Home is a Foreign Place. The title of Zarina Hashmi’s perhaps most famous work, a set of 36 ideograms, sums up many of the tensions that suffused both her work and her life.
Zarina (she preferred to be called simply by her first name), who died last month, was one of the most important postwar modernist artists, for whom displacement and loss was the key theme. ‘Memory’, she once said, ‘is the only lasting possession we have. I have made my life the subject of my work, using the images of home, the places I have visited, and the stars I have looked up to. I just want a reminder that I did not imagine my experiences.’
She was born in 1937 in Aligarh, near New Delhi. But what came to define her life, and haunt her imagination, was the 1947 Partition, which she witnessed as a 10-year old, and the horrors – physical, political, cultural and imaginative – that it spawned. ‘These memories’, she wrote in her 2018 memoir, Directions to My House, ‘formed how I think about a lot of things: fear, separation, migration, the people you know, or think you know.’
Married to a diplomat, she lived a peripatetic existence, until she settled in New York in the mid-1970s. She produced a series of haunting, evocative drawings, engravings, woodcuts and sculptures, many of which combined increasingly abstract images of houses and cities with Urdu, or semi-Urdu, inscriptions. While she retained a great attachment to Urdu, and in particular to Urdu poetry, and to the subcontinent, modernism came to be her home and her language of expression.
Zarina stands with Nasreen Mohamedi, as one of the great modernist women artists from India/Pakistan. Here is a small sample of her work.
Dividing lines
Homes I made, a life in nine lines
Letters from home
Door
Kiss
Cage
Broken sky
Destroyed city
Aleppo
Journey to the edge of land
As always I welcome Pandemonium. Thank you so much for bringing my attention to this wonderful artist.
Thanks. Glad you like her work.
This is wonderful. Where can one see her work ?

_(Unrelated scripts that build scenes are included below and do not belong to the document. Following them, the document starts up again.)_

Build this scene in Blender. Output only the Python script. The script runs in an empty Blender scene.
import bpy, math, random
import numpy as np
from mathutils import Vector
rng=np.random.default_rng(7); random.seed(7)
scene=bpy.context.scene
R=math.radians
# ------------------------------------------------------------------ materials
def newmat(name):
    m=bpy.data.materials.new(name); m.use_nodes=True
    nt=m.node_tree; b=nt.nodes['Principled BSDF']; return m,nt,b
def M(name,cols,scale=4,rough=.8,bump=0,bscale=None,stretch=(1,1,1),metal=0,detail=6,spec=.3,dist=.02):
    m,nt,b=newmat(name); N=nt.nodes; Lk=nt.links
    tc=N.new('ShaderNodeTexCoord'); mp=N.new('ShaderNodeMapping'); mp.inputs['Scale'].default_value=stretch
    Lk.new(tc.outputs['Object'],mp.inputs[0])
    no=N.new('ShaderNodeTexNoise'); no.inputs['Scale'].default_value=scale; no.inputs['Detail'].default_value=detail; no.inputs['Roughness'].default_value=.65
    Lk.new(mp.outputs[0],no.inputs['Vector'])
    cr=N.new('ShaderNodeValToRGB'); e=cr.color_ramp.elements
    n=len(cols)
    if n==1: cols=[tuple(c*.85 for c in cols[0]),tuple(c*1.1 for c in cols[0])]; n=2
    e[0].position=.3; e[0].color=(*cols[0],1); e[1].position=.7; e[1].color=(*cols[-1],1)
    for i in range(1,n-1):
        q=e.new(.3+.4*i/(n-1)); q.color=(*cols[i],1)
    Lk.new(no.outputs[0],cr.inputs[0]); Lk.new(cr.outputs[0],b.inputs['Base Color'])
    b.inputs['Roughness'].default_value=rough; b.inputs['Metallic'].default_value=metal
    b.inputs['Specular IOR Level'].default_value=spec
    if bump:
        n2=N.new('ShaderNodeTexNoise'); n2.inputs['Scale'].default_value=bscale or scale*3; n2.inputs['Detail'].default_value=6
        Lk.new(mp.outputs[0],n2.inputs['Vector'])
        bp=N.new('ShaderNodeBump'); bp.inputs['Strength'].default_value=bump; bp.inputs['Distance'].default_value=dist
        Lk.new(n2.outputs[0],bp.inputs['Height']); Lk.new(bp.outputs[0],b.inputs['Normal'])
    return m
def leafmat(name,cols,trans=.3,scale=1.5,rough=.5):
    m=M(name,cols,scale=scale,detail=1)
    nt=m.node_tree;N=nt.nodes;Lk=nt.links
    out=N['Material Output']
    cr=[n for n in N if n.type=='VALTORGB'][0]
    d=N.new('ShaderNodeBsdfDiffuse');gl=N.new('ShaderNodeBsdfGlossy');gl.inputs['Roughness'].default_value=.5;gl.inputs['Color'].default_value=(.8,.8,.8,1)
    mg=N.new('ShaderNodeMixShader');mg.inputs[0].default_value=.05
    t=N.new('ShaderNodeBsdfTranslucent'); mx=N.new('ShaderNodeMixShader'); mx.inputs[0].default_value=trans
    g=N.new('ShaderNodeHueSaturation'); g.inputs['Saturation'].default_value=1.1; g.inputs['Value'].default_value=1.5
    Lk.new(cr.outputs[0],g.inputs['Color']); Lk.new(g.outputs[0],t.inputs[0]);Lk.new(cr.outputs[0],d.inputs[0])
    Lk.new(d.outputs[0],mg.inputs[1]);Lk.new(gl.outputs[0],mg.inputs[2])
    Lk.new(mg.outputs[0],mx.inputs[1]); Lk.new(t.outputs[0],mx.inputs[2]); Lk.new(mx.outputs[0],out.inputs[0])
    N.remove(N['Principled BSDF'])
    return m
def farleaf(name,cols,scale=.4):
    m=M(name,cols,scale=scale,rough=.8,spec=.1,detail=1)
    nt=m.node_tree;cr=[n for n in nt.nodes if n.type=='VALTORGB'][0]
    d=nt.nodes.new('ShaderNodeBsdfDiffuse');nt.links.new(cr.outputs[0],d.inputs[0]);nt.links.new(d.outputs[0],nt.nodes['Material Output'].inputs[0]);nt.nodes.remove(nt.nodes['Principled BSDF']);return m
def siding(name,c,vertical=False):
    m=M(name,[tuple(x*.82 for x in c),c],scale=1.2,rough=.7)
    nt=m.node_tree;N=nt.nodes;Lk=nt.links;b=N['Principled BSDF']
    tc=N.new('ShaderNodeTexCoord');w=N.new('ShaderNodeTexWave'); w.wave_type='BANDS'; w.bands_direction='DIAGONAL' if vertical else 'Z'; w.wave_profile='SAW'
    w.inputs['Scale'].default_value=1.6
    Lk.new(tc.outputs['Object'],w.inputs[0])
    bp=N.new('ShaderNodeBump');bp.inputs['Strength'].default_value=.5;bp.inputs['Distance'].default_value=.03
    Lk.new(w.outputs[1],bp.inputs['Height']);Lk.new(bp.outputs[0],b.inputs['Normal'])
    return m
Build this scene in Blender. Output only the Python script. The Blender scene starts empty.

Many of the major art galleries (Tate, MoMA etc) carry her work. There is currently an exhibition of her work at the Kiran Nadar Museum of Art in New Delhi (though, like most galleries across the world, I think it’s currently closed). Her works are also part of exhibitions in both the Guggenheim in New York and the Philadelphia Museum of Art (though again both are currently closed). There are undoubtedly other galleries and exhibitions showing her work, but I don’t know of them. I hope you find one close to you, and that museums and galleries start opening again soon.